By Amberly Dressler, Managing Editor


Consumers are inundated with content from brands on every channel they visit but regardless of where they are, it’s the content created by users like them that resonates the most, which is why communities (collaboration-driven websites where like-minded people willingly provide feedback, answer questions and develop other content for their peers) can be so effective.

In fact, 49 percent of those surveyed by Olapic say they are more likely to buy a product (across verticals) when it’s endorsed by a real person – and communities take user-generated content (UGC) far beyond static rating and reviews displayed on product pages. Traditional ratings and reviews can miss the mark when it comes to connecting visitors with the right product content pre-purchase and engaging them post-purchase (often lacking relevance, images, answers to questions, ability to filter, etc.). Alternatively, communities provide a place to deliver contextual content while allowing consumers to post themselves and to self-serve to find quick answers in their moment of need provided by real users. Since the Q&A sections tend to fill up with information unavailable in product descriptions or even reviews, they’re also effective for search engine optimization efforts as people tend to write how they talk and search similarly.

Communities are supported by companies such as Salesforce (Community Cloud) and SAP (Jam) or vendors like Ning or Memberful. SAP, for instance, connects buyers with peer reviews, recommendations, articles, and questions and answers on e-commerce sites – and often to great effect.

An SAP-commissioned report from Forrester, for example, found that 75 percent of companies believe that communities accelerate buying decisions, increase purchase likelihood (73 percent) and improve buyer confidence (59 percent). Similarly, 66 percent of companies surveyed expect to increase purchase satisfaction by using communities to help inform purchases.

Where SAP Jam differs from many offerings, and the reason it is particularly useful for enterprise clients, is its ability to prioritize what content displays and to whom, so the visitor is looking at a blog, an answer or a recommendation that makes sense in the context of that visit (e.g., just browsing, just purchased, etc.). Today, SAP Jam integrates with the Hybris marketing module (owned by SAP) and other marketing automation suites, which allow retailers to gather information from within their communities to inform marketing decisions like delivering a coupon to a person who performed a certain action (e.g. multiple searches without conversion) or creating content based on trending topics within the community.


Communities in Action

Check out commerce companies with very active communities at wsm.co/activetalk.


Despite the obvious power of community-type environments on commerce sites, retailers have their concerns. For retailers with some UGC-type functionality already provided within their Web presence, they are concerned with how customers will adapt to a new experience according to Stephen Hamrick, vice president of product management at SAP.

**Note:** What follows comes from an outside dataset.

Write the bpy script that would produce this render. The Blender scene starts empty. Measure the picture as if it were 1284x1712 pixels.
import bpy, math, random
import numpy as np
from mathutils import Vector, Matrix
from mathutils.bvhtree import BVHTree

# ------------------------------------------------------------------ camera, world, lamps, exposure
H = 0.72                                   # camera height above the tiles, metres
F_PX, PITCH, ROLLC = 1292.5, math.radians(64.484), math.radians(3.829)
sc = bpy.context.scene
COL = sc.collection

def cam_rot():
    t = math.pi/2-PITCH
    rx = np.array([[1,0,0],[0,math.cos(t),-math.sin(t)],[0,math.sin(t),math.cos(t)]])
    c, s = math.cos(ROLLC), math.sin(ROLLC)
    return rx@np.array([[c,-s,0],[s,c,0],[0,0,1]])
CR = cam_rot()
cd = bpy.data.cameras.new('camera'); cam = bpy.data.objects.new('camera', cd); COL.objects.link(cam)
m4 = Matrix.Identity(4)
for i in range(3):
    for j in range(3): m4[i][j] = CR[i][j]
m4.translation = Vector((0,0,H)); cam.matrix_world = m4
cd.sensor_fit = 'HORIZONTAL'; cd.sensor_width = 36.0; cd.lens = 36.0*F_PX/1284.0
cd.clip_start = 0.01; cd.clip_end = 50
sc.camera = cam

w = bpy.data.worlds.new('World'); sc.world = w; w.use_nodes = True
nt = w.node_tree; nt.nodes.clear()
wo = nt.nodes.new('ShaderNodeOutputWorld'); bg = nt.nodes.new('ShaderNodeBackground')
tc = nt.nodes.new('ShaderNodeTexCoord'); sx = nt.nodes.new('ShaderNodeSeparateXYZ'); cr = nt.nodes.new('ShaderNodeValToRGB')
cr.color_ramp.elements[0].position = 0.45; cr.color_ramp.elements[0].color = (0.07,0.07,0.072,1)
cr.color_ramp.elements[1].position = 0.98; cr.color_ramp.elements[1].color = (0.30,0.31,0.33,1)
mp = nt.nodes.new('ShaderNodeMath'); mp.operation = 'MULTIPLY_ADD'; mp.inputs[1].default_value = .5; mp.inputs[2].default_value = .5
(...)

For retailers who have yet to launch community-type functionality, Hamrick suggests a common concern is what their customers will say about them. In many ways, however, commerce communities are a more controlled environment to manage compliments and criticisms than social media where customers often turn in order to voice their uncensored opinions.

Regardless of where a retailer is with its UGC efforts, communities aren’t built overnight (see sidebar) but brands that realize the importance of complementing commerce with content are on the right track and to prove it, they can monitor how community members are performing desired actions, contributing, referring and conducting other behaviors that impact a company’s bottom line before, during and after the sale.